L'accesso alla procedura è invece precluso nei casi di condotte fraudolente, di fattispecie simulate, di false rappresentazioni della realtà basate sull'utilizzo di documenti falsi, nonché nelle ipotesi in cui manchi la documentazione idonea a dimostrare il sostenimento delle spese ammissibili. Inoltre, la procedura non può essere utilizzata qualora l'indebito utilizzo del credito di imposta sia già stato accertato con provvedimenti impositivi divenuti definitivi al momento di entrata in vigore della norma di sanatoria; invece, nel caso di indebito utilizzo constatato con un atto non ancora divenuto definitivo a quella data, il citato art. 5 c. 12 DL 146/2021 prevede (con disposizione di dubbia ragionevolezza, mai modificata dai successivi interventi normativi) che il versamento deve obbligatoriamente riguardare l'intero importo del credito, senza possibilità di applicare la rateazione.

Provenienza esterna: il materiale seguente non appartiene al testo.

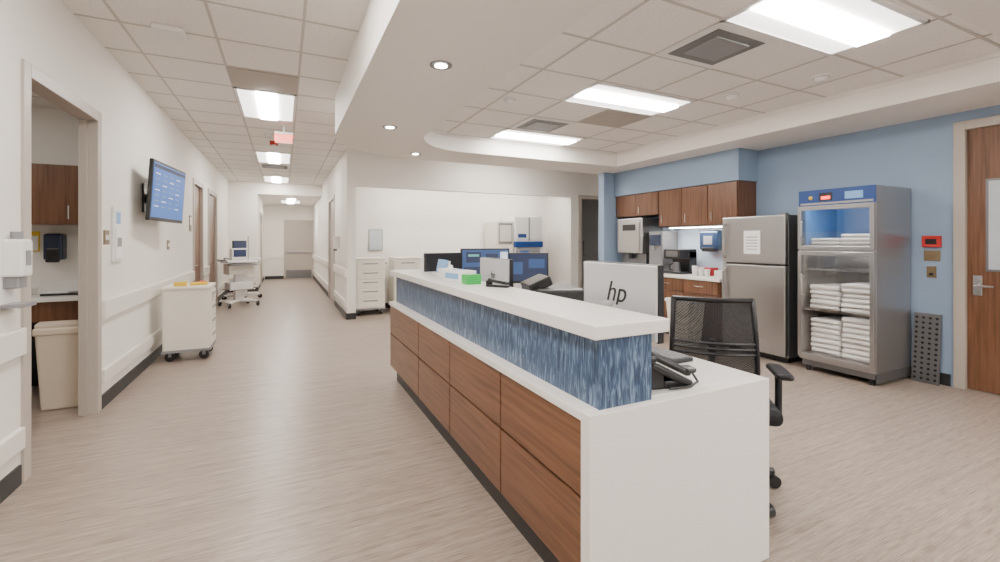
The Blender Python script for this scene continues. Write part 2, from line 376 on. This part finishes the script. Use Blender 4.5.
def monitor(name,w,h,kind,back=BLACK,logo=0):
    b=B(name)
    b.taper(0,.06,0,.012,.24,.18,.23,.17,back,0)
    b.box(-.03,.03,.075,.1,.01,.30,back,.006)
    zc=.14
    b.box(-w/2,w/2,-.012,.02,zc,zc+h,BLACK,.004); b.box(-w/2+.004,w/2-.004,.018,.034,zc+.004,zc+h-.004,back,.006); b.box(-.05,.05,.03,.09,zc+.04,zc+(.14 if back is SILV else h*.7),back,.012)
    if kind:
        b.box(-w/2+.014,w/2-.014,-.0145,-.012,zc+.024,zc+h-.014,kind)
        if kind is SCR_BLUE:
            for (u0,u1,v0,v1,mm) in ((.05,.42,.1,.5,SCR_DARK),(.08,.3,.15,.4,SCR_WHITE),(.5,.75,.3,.85,SCR_DARK),(.1,.4,.62,.9,SCR_DARK),(.14,.36,.78,.84,SCR_TEAL),(.8,.95,.5,.9,SCR_WHITE),(.52,.9,.08,.2,SCR_TEAL),(.54,.7,.6,.7,SCR_WHITE)):
                b.box(-w/2+w*u0,-w/2+w*u1,-.016 if mm is SCR_DARK else -.0165,-.0145,zc+h*v0,zc+h*v1,mm)
        if kind is SCR_DARK:
            b.box(-w/2+w*.05,-w/2+w*.35,-.016,-.0145,zc+h*.3,zc+h*.7,SCR_BLUE); b.box(-w/2+w*.5,-w/2+w*.9,-.016,-.0145,zc+h*.5,zc+h*.8,SCR_BLUE)
    if logo: b.text('hp',logo,BLACK,Matrix.Translation((0,.0355,zc+h*.58))@Matrix.Rotation(math.pi,4,'Z')@Matrix.Rotation(math.pi/2,4,'X'),shear=.3)
    return b
def place(b,x,y,z,rot): b.done(loc=(x,y,z),rot=rot)
place(monitor('computer_monitor',.52,.34,SCR_BLUE,SILV,.14),1.47,1.68,ZW,math.radians(90))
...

Si evidenzia infine che l'Agenzia delle Entrate è solita ricondurre nella categoria delle compensazioni di crediti “inesistenti” tutte le ipotesi di utilizzazione di crediti di imposta al di fuori dei limiti stabiliti dalla legge, con conseguente applicazione dell'art. 27 c. 16 DL 185/2008, che prevede un termine di decadenza di otto anni per l'accertamento di simili violazioni. La prevalente giurisprudenza della Cassazione avalla questo indirizzo, nel presupposto che tale norma non distingue tra l'ipotesi di crediti “inesistenti” e “non spettanti”, ma intende garantire all'Amministrazione un adeguato ed indifferenziato margine di tempo per il compimento delle verifiche riguardanti la spettanza del credito d'imposta (cfr. Cass. nn. 10112/2017, 19237/2017; 24093/2020; 354/2021; 25436/2022). In senso contrario si esprime invece la sentenza della S. Corte n. 34445/2021, secondo cui il raddoppio dei termini di decadenza deve essere circoscritto ai soli casi di crediti effettivamente “inesistenti”, e cioè ancorati ad una dimensione "non reale" o "non vera", perché privi del proprio presupposto costitutivo e di elementi giustificativi fenomenicamente apprezzabili, emergenti dai dati contabili-patrimoniali-finanziari del contribuente.